The move followed a similar negative assessment by Citi Research analyst Andrew Kaplowitz, who on Monday downgraded the stock to neutral from buy amid what his group expects will be growing chemical-exposure litigation-related risks.

In a note to clients, Kaplowitz said potential lawsuits against 3M related to chemicals called PFAS, short for per- and polyfluoroalkyl substances, “… could be a lingering overhang that prevents a re-rating to its former premium multiple.

The PFAS chemicals were manufactured in the U.S. from the 1940s through roughly the turn of the century and are harmful to health, according to the Environmental Protection Agency.

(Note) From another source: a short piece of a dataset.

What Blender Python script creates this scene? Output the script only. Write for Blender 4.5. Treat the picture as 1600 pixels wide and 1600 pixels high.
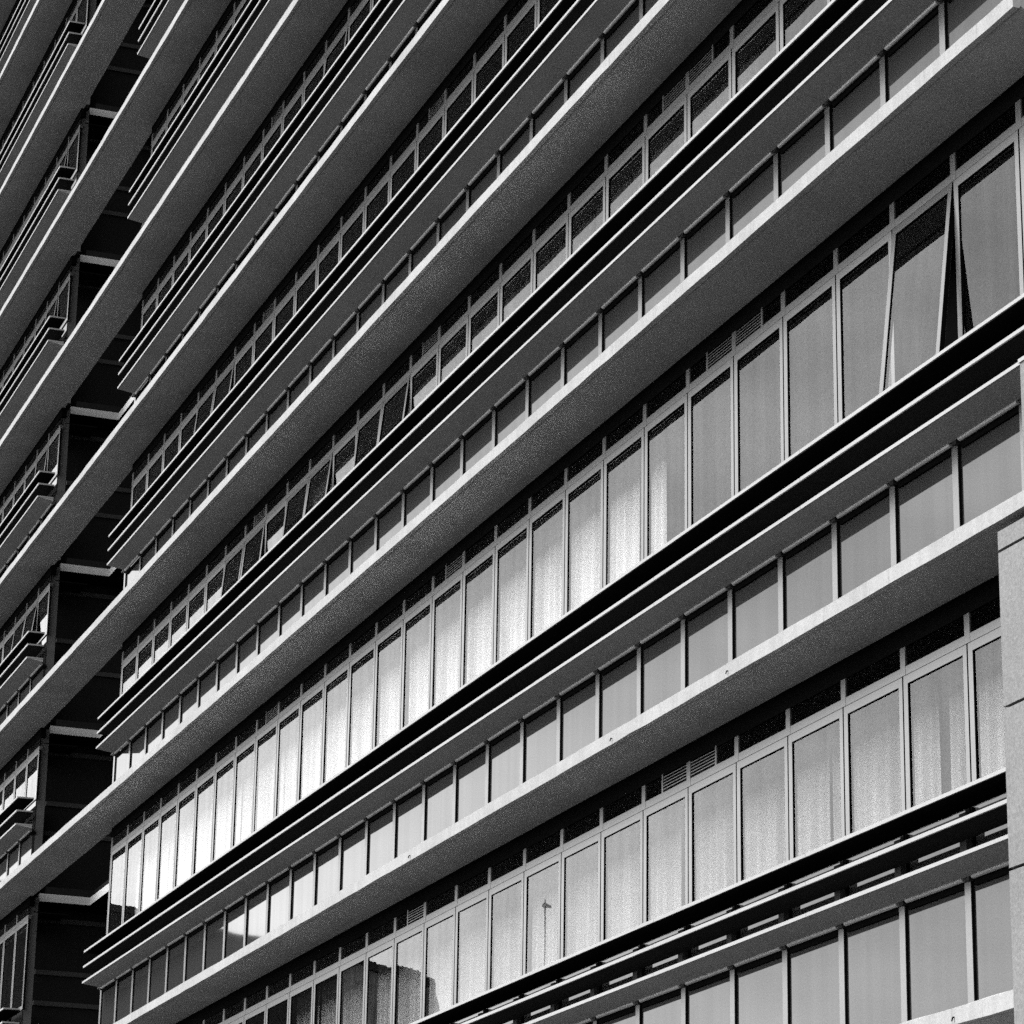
import bpy, math, random
from mathutils import Vector, Matrix
R = math.radians
random.seed(7)
for o in list(bpy.data.objects): bpy.data.objects.remove(o, do_unlink=True)
scene = bpy.context.scene
col = scene.collection

# ------------------------------------------------------------------ camera
CAM = Vector((52.8992, -12.1342, -4.8122)); YAW, PITCH, ROLL, FPX = 0.3538, 0.3165, 0.0169, 4840.3
F = Vector((-math.cos(YAW)*math.cos(PITCH), math.sin(YAW)*math.cos(PITCH), math.sin(PITCH)))
R0 = F.cross(Vector((0, 0, 1))).normalized(); U0 = R0.cross(F)
RR = R0*math.cos(ROLL) + U0*math.sin(ROLL); UU = -R0*math.sin(ROLL) + U0*math.cos(ROLL)
cd = bpy.data.cameras.new('camera'); cam = bpy.data.objects.new('camera', cd); col.objects.link(cam)
M = Matrix.Identity(4)
for i in range(3): M[i][0], M[i][1], M[i][2], M[i][3] = RR[i], UU[i], -F[i], CAM[i]
cam.matrix_world = M
cd.sensor_width = 36; cd.sensor_height = 36; cd.lens = 36*FPX/1600; cd.clip_start = .1; cd.clip_end = 5000
scene.camera = cam

# ------------------------------------------------------------------ sky, sun, exposure
SUN_EL, SUN_AZ = R(47), (-0.35, -0.94)         # hazy sun over the street, ahead of the camera on its left
w = bpy.data.worlds.new('World'); scene.world = w; w.use_nodes = True
nt = w.node_tree; nt.nodes.clear()
out = nt.nodes.new('ShaderNodeOutputWorld'); bg = nt.nodes.new('ShaderNodeBackground')
sky = nt.nodes.new('ShaderNodeTexSky'); sky.sky_type = 'NISHITA'; sky.sun_disc = False
sky.sun_elevation = SUN_EL; sky.sun_rotation = math.atan2(SUN_AZ[0], SUN_AZ[1]); sky.dust_density = 2.0
bw = nt.nodes.new('ShaderNodeRGBToBW')                      # black and white film
tc = nt.nodes.new('ShaderNodeTexCoord')
mp = nt.nodes.new('ShaderNodeMapping'); mp.inputs['Scale'].default_value = (1, 1, 2.2)
nz = nt.nodes.new('ShaderNodeTexNoise'); nz.inputs['Scale'].default_value = 3.1; nz.inputs['Detail'].default_value = 9
nz.inputs['Roughness'].default_value = .55
cr = nt.nodes.new('ShaderNodeMapRange'); cr.inputs[1].default_value = .32; cr.inputs[2].default_value = .68
cr.inputs[3].default_value = .62; cr.inputs[4].default_value = 1.5
mu = nt.nodes.new('ShaderNodeMath'); mu.operation = 'MULTIPLY'
L = nt.links.new
L(sky.outputs[0], bw.inputs[0]); L(tc.outputs['Generated'], mp.inputs[0]); L(mp.outputs[0], nz.inputs['Vector'])
L(nz.outputs[0], cr.inputs[0]); L(bw.outputs[0], mu.inputs[0]); L(cr.outputs[0], mu.inputs[1])
L(mu.outputs[0], bg.inputs[0]); bg.inputs[1].default_value = .15; L(bg.outputs[0], out.inputs[0])
sl = bpy.data.lights.new('sun', 'SUN'); sl.energy = 0.6; sl.angle = R(20); sl.color = (1, 1, 1)
sun = bpy.data.objects.new('sun', sl); col.objects.link(sun)
sd = Vector((SUN_AZ[0], SUN_AZ[1], 0)).normalized()*math.cos(SUN_EL) + Vector((0, 0, math.sin(SUN_EL)))
sun.rotation_euler = sd.to_track_quat('Z', 'Y').to_euler(); sun.location = (20, -30, 60)
vs = scene.view_settings; vs.view_transform = 'Standard'; vs.look = 'None'; vs.gamma = 1; vs.use_curve_mapping = False
vs.exposure = 1.75
scene.cycles.max_bounces = 6; scene.cycles.diffuse_bounces = 3; scene.cycles.glossy_bounces = 4
scene.cycles.caustics_reflective = False
scene.cycles.sample_clamp_indirect = 1.2
scene.cycles.use_denoising = False            # keep the natural grain

# ------------------------------------------------------------------ materials (world-position textures, all neutral grey)
def nodes(name):
    m = bpy.data.materials.new(name); m.use_nodes = True; n = m.node_tree; n.nodes.clear()
    o = n.nodes.new('ShaderNodeOutputMaterial'); return m, n, o
def noise(n, scale, detail=4, vec=None, rough=.6):
    t = n.nodes.new('ShaderNodeTexNoise'); t.inputs['Scale'].default_value = scale
    t.inputs['Detail'].default_value = detail; t.inputs['Roughness'].default_value = rough
    if vec is not None: n.links.new(vec, t.inputs['Vector'])
    return t.outputs[0]
def pos(n, sc=(1, 1, 1)):
    g = n.nodes.new('ShaderNodeNewGeometry'); m = n.nodes.new('ShaderNodeMapping'); m.inputs['Scale'].default_value = sc
    n.links.new(g.outputs['Position'], m.inputs[0]); return m.outputs[0]
def rng(n, v, a, b, lo=.3, hi=.7):
    r = n.nodes.new('ShaderNodeMapRange'); n.links.new(v, r.inputs[0])
    r.inputs[1].default_value = lo; r.inputs[2].default_value = hi; r.inputs[3].default_value = a; r.inputs[4].default_value = b
    return r.outputs[0]
def mul(n, *vs):
    v = vs[0]
    for u in vs[1:]:
        m = n.nodes.new('ShaderNodeMath'); m.operation = 'MULTIPLY'; n.links.new(v, m.inputs[0])
        if isinstance(u, (int, float)): m.inputs[1].default_value = u
        else: n.links.new(u, m.inputs[1])
        v = m.outputs[0]
    return v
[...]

States and municipalities have been cleaning up sites involved in the manufacture of the chemicals, while governments are pursuing liability suits seeking money from producers.

3M voluntarily phased out the production of PFAS chemicals in the early 2000s and was the first company to do so, 3M CEO Mike Roman said on a recent conference call. 

The company has made “voluntary agreements” with states and communities to clean up sites where it produced the chemicals, he said.

In the first quarter of 2019, 3M took a $548 million charge for litigation, which it said included $235 million for PFAS-related lawsuits. The issue also came up on 3M’s second-quarter conference call July 25.

Shares of 3M were up 0.27% at $169.19 in morning trading on Thursday. The stock has dropped approximately 10% year to date.